Durduk tabii. Sivil bir polis arabası. "Ne olduğunu biliyorsun değil mi?" diye sordu, "Biliyorum." dedim.

Ehliyetim gitti bir ay...

İlk iki hafta, maksimum hızı 45 km olan kiralık bir Smart'la işe gittim geldim. Kanun buna uygun. Arabanın arkasına, takip edenleri sinirden çıldırtmadan durumu açıklamak için bir "45 kilometre" levhası, kapılarına da koca koca kaplumbağa resimleri koymuşlardı. Gören herkes ne olduğunu anlıyordu yani...

Plana göre, geri kalan iki haftayı bir Brezilya tatili ile geçirecek, aşağılanma süremi yarı yarıya düşürecektim.

Brezilyanın eski milli havayolu Varig'in bir DC-10 uçağı ile çıktık yola.

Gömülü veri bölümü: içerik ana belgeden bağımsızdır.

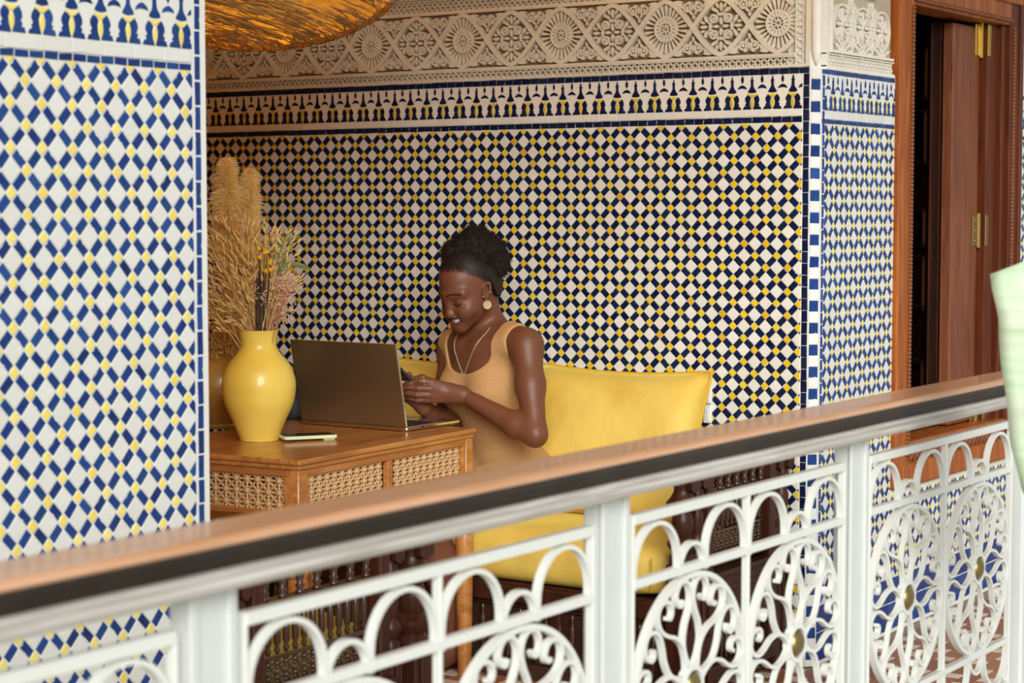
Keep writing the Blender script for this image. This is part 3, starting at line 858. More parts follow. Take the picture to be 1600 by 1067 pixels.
# ---------------------------------------------------------------- sofas with turned arms
def turned_post(z0, z1, r):
    h = z1 - z0
    return [(r * 1.1, z0), (r * 1.1, z0 + .02), (r * .8, z0 + .03), (r * 1.25, z0 + .05), (r * 1.25, z0 + .06), (r * .7, z0 + .075), (r * .85, z0 + .09), (r * .9, z0 + h * .5),
            (r * .85, z1 - .11), (r * .7, z1 - .095), (r * 1.3, z1 - .08), (r * 1.35, z1 - .068), (r * 1.0, z1 - .055), (r * .75, z1 - .04), (r * .7, z1 - .03), (r * 1.0, z1)]
SP = MB().lathe(baluster_prof(.10, .0125), 10).mesh('baluster', 'wood_spindle', True)
SPL = MB().lathe([(.004, 0), (.0065, .008), (.004, .016), (.0075, .024), (.0075, .07), (.004, .078), (.0065, .086), (.004, .094)], 8).mesh('spindle', 'wood_spindle', True)
XB = lattice_bead(.028, .0062).mesh('lattice_bead', 'wood_spindle', True)
ARM_H = .70
def sofa_arm(root, y, xf, xb, s):
    """arm across the end of a sofa in the plane y; xf = front end, xb = back end, s = +1 when the front looks to -X"""
    X = lambda d: xf + s * d
    L = abs(xb - xf)
    W = [(0, .045, .075, .030), (.1, .020, 0, 0)]
    arm = put('arm_panel', MB().box(X(.012), X(L - .01), y - .028, y + .028, ARM_H - .035, ARM_H, .010).mesh('arm_panel', 'wood_dark'), root)
    def col(d, r, z0=.05):
        MB().lathe(turned_post(.395, ARM_H - .07, r), 14, Matrix.Translation((X(d), y, 0))).box(X(d) - r * 1.1, X(d) + r * 1.1, y - r * 1.1, y + r * 1.1, ARM_H - .072, ARM_H - .03, .002)\
            .prism([(-r * 1.4, 0), (r * 1.4, 0), (r * .8, -.018), (r * .7, -.04), (0, -.05), (-r * .7, -.04), (-r * .8, -.018)], -.008, .008, Matrix.Translation((X(d), y - r, ARM_H - .06)) @ Matrix.Rotation(pi / 2, 4, 'X')).obj('column', 'wood_dark', arm, True, 40)
        MB().box(X(d) - r, X(d) + r, y - r, y + r, .0, .395, .004).box(X(d) - r * .5, X(d) + r * .5, y - r - .006, y - r, .22, .385, .003).obj('column', 'wood_dark', arm)
    col(.045, .034); col(.125, .021); col(L - .085, .020); col(L - .035, .026)
    p0, p1 = .150, L - .110
    def fr(a, c, z0, z1, dy=.022): return MB().box(X(a), X(c), y - dy, y + dy, z0, z1, .004)
    for a, c, z0, z1 in ((p0, p0 + .035, .05, ARM_H - .03), (p1 - .035, p1, .05, ARM_H - .03)): fr(a, c, z0, z1).obj('stile', 'wood_dark', arm)
    for z0, z1, dy in ((.556, .574, .022), (.365, .398, .022), (.18, .345, .030), (.05, .09, .03)): fr(p0, p1, z0, z1, dy).obj('rail', 'wood_dark', arm)
    fr(p0 - .01, p1 + .01, .335, .352, .040).box(X(p0), X(p1), y - .036, y + .036, .29, .305, .004).obj('moulding', 'wood_dark', arm)
    q0, q1 = p0 + .045, p1 - .045
    for k in range(7):
        put('baluster', SP, arm, Matrix.Translation((X(q0 + .012 + (q1 - q0 - .024) * k / 6), y, .573)))
    n = max(2, int((q1 - q0) / .028)); off = (q0 + q1) / 2 - (n - 1) * .014
    for k in range(n):
        put('spindle', SPL, arm, Matrix.Translation((X(off + k * .028), y, .462)))
        for z in (.415, .443):
            put('lattice_bead', XB, arm, Matrix.Translation((X(off + k * .028), y, z)))
        put('spindle', SPL, arm, Matrix.Translation((X(off + k * .028), y, .09)))
    MB().box(X(q0), X(q1), y - .004, y + .004, .453, .460).obj('rail', 'wood_spindle', arm)
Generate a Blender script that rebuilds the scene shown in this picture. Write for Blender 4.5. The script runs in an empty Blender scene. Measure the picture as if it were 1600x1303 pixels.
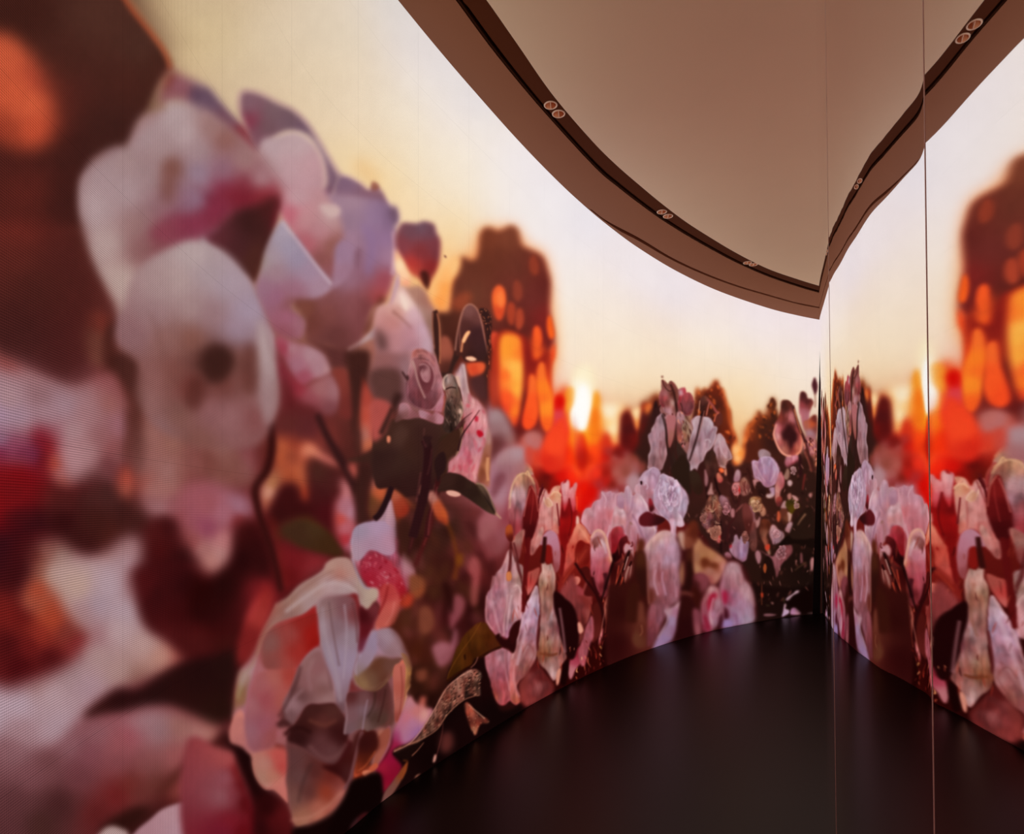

Bu DC-10'lar Gökben'in Şiribim Şiribom şarkısı ile ünlendiği zamanların uçakları...

Uçağımız, bu geçen yıllardan payını fazlasıyla almıştı.

Benim koltuğum bozuk, yatmıyordu ama önümdekinin böyle bir problemi olmadığı için uçak kalkar kalkmaz koltuğunu yatırıp burnuma soktu. Yine sehpamın mandalı bozuk olduğu için, dan diye kucağıma düştü. Bir iki kere katlayıp, yerine yerleştirmeye çalıştım, araya kağıt sıkıştırdım falan, fayda etmedi.

Bir yarım saat daha uyumaya çalıştım ama uçağın her yeri gıcırdıyor, yolcular bağrışıyor, hostesler dan dun, koridor kenarındaki koltuklara çarparak koşuşturuyordu.

Çaresiz kalktım, "galley" denen, yiyecek ve içeceklerin hazırlandığı bölüme gittim. Benle birlikte uyuyamayan üç beş yolcu daha, on saat boyunca Atlantik Okyanusunu su, portakal suyu ve şampanya içerek geçtik.

Sabahın erken bir saatinde Rio de Janeiro'ya indiğimizde, sarhoş sayılacak kadar şampanya içmiştim. Bizi hava alanından şehre getiren taksiden iner inmez de öyle bir tropik yağmur başladı ki, üzerimdeki giysilerde herhalde bir beş kilo su birikmişti.

Uykusuzluk, saat farkı, şampanyalar ve üstüne bir de bu yağmur gelince artık takatim kesilmiş, bitkin düşmüştüm. Aklımda tek bir şey vardı.

Kahve!

Birlikte seyahat ettiğimiz arkadaş Rio'yu daha önce birkaç kez ziyaret etmiş, ne nerede bilecek kadar deneyimliydi.

Copacabana plajı ile Ipanema plajını ayıran burunun hemen yanında, Rio'ya biraz güzel vakit geçirmek için gelen birçok kişinin uğrak yeri olan "Help" isimli bir diskotek vardır. Help, bildiğiniz üzere İngilizce yardım demektir, ve gerçekten, eğer yalnızsanız, burada fazlasıyla yardım bulursunuz (Size üçüncü sınıf, çapkınlık hikayeleri anlatıyor gibi olmayayım, sadece coğrafya bilgisi veriyorum. Yine başka bir vicdan notu, ben bu seyahatimde bekar ve bağlantısızdım).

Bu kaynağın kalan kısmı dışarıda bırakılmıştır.